Wallace’s political life was over after the Democratic Convention – but the effects of his presence were still not fully felt electorally. That November Carter, who started the summer campaign with a thirty-three percent lead over Ford in the polls, would narrowly end up beating him by little more than two percent of the vote. With the exception of Virginia, he would be the last Democratic President to win election to the White House by sweeping the South. Four years later, Ronald Reagan won election to the white house in a landslide. The only Southern states Carter would carry were West Virginia and Georgia. Not even Bill Clinton would be able win the White House with a clean sweep of Dixie; the South has been almost uniformly Republican with only a few purple states ever since.

Conservative pundit George Will has famously been on record by saying that Barry Goldwater actually won the Presidency in 1964 “it just took sixteen years to count the votes.” His argument has essentially been based in the idea that Reagan essentially modeled his run on Goldwater’s methods and build on his carrying the Southern states that Goldwater won. What else that might imply he never states.

In a vague sense Will is correct.
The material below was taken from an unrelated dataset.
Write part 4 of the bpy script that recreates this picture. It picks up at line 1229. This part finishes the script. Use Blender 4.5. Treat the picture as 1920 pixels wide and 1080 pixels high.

What he will never mention – and certainly none of the conservative media ever will – is that the main reason that it took so long to ‘count the votes’ was because of the shadow of George Wallace

. In 1972, Richard Nixon had his biggest margins of victory in many of the Southern states that Wallace had carried but because Nixon had won 49 states, few paid any mind to it. When Carter had swept Dixie four years later, Nixon’s sweep of the South was basically considered an aberration. Reagan’s landslide four years later might be seen as a victory of conservative principles – but those principles had been essentially blocked by the figure of Wallace, standing in the doorway.